The Internet Defense League

Sunday, November 20, 2011

Identity, non-conformity, and self-conception

I read recently that there is a debate among psychologists as to whether outcomes are better for people who identify as transgender if they can be convinced to identify with their assigned gender. In reflecting on it, I think it is a debate with similarities to the old one about whether it is better, for people with homosexual desires, if they can be convinced to identify with heterosexuality. The arguments on behalf of rejecting transgender identity on the one hand, and homosexual or bisexual identity on the other, all boil down to the notion that it is easier to conform than not conform.
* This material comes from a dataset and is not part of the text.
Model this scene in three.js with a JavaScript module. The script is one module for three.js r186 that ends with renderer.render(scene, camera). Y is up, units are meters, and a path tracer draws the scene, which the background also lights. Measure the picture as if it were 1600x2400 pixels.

But it is more appropriate to identify with your own deepest impulses, as long as identifying with them does not lead to other-regarding violations of moral obligations, than to be seduced by expediency into living a lie. Is it easier, in one’s external life, to live a conformist lie?

Generally, yes, at least in the short-term. But doing so is a source of psychological stress, and that stress can, in the long-run, crack through the façade of your artificial life and shatter it with your genuine impulses in their most defiant and repressed form. Would it be easier, sometimes, if I was not myself- if I was more similar to other people? Yes, at least in my external life. But that is the wrong question. The question is, can I be other than who I am, can I find peace in a life that is not merely an acquiescence to social standards in the ways in which I express myself, but a way of expressing myself that is utterly at odds with my own desires, values, and beliefs? The answer is no.

It is a pernicious form of social control to tell people they would be happier, ‘better-adjusted,’ if they repressed rather than expressed their own recurring desires and self-conceptions, and constructed a personality and conscious self-image based on artificial social constructs of normalcy. People should respond to the pull of their own will to construct themselves and their lives as they feel is most genuine and reflective of how they see themselves, and the sole constraint upon this should be moral obligations, not subjective conceptions of ‘well-adjusted’ lives at the cost of inauthentic selves.